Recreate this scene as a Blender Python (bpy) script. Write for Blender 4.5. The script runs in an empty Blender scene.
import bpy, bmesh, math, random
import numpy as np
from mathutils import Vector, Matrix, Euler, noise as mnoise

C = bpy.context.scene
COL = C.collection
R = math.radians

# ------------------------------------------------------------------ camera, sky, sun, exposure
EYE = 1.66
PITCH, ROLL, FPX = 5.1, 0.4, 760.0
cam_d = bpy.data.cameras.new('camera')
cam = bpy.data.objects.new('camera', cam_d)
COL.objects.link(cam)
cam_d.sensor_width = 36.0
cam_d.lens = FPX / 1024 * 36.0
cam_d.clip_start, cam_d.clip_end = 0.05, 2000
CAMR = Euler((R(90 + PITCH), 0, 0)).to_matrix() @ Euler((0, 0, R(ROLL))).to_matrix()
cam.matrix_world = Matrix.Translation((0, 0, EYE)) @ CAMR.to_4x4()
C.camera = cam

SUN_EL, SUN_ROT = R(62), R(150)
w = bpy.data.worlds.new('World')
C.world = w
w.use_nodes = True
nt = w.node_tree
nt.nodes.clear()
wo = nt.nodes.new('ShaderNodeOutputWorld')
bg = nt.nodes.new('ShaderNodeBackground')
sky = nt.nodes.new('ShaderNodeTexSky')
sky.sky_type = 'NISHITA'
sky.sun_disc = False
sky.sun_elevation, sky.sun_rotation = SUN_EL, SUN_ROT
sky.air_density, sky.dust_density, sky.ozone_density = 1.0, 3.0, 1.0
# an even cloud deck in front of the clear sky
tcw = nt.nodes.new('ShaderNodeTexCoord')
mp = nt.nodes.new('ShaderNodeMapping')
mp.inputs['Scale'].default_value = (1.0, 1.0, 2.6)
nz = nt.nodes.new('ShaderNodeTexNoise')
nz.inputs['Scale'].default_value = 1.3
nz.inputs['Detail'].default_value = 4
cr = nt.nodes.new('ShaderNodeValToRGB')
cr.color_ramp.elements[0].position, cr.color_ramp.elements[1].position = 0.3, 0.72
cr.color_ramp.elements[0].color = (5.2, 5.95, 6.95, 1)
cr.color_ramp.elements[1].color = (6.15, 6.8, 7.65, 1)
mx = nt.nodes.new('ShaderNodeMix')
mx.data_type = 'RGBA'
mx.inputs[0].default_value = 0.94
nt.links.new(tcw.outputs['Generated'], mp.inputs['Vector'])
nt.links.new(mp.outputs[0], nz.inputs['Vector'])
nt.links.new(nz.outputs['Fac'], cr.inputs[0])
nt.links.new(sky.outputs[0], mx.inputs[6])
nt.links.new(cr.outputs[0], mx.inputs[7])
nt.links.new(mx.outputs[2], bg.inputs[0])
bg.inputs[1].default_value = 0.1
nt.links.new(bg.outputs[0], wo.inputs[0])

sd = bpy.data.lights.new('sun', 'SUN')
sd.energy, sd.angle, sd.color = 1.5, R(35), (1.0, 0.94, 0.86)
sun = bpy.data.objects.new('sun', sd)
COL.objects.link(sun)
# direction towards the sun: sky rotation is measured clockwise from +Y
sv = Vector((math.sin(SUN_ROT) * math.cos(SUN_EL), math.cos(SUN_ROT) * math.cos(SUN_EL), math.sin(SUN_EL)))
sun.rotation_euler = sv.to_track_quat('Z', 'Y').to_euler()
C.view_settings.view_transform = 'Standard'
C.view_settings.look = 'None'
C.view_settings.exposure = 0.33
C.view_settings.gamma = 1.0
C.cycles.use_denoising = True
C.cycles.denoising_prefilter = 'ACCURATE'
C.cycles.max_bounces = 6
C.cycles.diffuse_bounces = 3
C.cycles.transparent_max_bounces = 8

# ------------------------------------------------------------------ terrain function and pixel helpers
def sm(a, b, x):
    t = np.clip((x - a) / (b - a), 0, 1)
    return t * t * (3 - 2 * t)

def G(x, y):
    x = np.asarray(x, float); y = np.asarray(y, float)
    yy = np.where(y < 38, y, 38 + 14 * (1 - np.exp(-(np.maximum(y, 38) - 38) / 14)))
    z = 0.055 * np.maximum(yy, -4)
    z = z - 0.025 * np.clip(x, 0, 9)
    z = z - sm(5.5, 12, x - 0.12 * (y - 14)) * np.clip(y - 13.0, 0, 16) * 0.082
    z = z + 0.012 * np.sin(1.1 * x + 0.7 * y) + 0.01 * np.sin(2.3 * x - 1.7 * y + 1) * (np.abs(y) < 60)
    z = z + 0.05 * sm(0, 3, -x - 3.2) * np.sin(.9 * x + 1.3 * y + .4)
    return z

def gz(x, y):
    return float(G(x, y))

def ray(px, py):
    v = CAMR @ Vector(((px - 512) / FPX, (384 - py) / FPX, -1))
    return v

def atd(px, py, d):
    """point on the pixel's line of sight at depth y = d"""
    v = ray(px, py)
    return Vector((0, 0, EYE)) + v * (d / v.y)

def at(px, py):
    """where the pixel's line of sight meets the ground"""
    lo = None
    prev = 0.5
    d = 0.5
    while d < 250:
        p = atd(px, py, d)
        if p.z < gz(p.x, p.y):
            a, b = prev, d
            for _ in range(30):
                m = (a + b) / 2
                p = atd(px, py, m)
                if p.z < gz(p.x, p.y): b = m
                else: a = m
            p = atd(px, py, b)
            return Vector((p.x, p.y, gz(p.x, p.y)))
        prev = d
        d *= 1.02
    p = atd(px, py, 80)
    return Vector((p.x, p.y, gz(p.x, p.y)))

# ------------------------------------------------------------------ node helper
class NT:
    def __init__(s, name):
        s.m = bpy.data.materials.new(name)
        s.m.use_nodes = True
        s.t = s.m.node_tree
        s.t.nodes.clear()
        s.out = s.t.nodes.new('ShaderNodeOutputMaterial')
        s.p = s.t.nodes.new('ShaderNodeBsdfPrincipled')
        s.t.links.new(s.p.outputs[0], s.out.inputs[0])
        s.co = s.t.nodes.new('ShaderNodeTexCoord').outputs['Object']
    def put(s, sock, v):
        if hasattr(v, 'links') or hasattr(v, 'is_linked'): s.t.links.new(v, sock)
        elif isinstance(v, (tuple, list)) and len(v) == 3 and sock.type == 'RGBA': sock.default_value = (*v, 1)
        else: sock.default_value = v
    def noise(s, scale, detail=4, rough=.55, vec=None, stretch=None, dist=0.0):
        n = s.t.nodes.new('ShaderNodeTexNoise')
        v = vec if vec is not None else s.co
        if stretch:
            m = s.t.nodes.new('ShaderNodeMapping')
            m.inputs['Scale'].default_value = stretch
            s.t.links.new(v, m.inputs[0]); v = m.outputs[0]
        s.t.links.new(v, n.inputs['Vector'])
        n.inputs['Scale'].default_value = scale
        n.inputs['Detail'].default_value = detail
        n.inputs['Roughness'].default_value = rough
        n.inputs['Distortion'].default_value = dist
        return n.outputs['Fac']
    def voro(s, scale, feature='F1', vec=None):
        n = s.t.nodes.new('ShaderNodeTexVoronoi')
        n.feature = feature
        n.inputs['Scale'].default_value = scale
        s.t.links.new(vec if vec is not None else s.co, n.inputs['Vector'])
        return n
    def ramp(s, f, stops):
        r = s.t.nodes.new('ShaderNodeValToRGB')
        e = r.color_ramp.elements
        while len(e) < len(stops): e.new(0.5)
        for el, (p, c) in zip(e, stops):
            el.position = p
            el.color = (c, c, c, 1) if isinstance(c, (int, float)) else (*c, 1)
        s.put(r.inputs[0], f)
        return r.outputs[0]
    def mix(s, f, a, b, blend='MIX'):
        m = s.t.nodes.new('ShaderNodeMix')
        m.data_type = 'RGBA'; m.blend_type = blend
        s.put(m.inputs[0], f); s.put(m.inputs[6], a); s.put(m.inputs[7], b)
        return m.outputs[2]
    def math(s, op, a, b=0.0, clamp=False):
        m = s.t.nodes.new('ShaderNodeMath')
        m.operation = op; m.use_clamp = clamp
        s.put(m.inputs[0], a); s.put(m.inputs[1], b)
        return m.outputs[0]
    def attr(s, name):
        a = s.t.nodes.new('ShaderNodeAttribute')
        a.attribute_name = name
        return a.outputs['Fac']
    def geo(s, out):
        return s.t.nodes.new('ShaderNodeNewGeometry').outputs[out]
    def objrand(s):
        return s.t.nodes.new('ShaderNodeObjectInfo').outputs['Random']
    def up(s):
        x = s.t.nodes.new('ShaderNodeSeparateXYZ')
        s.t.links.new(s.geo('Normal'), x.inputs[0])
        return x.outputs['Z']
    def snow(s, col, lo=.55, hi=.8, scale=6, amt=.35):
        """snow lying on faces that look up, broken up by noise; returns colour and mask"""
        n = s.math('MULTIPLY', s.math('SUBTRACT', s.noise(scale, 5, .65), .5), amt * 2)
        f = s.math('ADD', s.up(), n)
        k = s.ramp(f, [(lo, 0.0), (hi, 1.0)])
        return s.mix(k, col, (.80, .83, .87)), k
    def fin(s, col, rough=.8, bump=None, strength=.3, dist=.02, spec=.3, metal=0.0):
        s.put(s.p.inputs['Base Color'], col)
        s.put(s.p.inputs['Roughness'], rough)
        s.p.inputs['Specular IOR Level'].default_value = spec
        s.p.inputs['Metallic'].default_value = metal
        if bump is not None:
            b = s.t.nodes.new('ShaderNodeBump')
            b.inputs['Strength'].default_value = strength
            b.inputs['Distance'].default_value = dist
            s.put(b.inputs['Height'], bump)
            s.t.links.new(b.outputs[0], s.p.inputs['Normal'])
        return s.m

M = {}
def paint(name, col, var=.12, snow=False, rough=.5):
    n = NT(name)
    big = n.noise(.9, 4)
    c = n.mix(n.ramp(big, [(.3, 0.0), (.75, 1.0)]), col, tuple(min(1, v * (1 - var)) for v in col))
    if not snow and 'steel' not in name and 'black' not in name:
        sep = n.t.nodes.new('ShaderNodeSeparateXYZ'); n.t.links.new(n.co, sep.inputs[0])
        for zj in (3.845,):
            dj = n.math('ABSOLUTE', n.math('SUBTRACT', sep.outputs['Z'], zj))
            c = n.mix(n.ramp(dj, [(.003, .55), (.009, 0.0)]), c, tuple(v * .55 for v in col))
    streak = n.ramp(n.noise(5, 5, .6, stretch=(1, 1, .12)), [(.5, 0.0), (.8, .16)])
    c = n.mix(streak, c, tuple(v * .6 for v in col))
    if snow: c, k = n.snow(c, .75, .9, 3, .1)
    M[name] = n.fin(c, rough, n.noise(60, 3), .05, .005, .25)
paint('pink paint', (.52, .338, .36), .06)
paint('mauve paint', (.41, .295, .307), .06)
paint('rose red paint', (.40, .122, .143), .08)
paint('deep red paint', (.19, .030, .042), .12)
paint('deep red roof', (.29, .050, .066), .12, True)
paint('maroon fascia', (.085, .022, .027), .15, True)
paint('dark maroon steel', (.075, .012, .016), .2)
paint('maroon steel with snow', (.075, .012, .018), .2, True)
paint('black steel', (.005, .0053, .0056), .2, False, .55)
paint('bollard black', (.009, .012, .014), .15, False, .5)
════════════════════
▸ Exercise brief:
Write down again the exact lines running from the beginning of the data to the line containing "C.camera = cam", with both ends included.

▸ Task response:
Recreate this scene as a Blender Python (bpy) script. Write for Blender 4.5. The script runs in an empty Blender scene.
import bpy, bmesh, math, random
import numpy as np
from mathutils import Vector, Matrix, Euler, noise as mnoise

C = bpy.context.scene
COL = C.collection
R = math.radians

# ------------------------------------------------------------------ camera, sky, sun, exposure
EYE = 1.66
PITCH, ROLL, FPX = 5.1, 0.4, 760.0
cam_d = bpy.data.cameras.new('camera')
cam = bpy.data.objects.new('camera', cam_d)
COL.objects.link(cam)
cam_d.sensor_width = 36.0
cam_d.lens = FPX / 1024 * 36.0
cam_d.clip_start, cam_d.clip_end = 0.05, 2000
CAMR = Euler((R(90 + PITCH), 0, 0)).to_matrix() @ Euler((0, 0, R(ROLL))).to_matrix()
cam.matrix_world = Matrix.Translation((0, 0, EYE)) @ CAMR.to_4x4()
C.camera = cam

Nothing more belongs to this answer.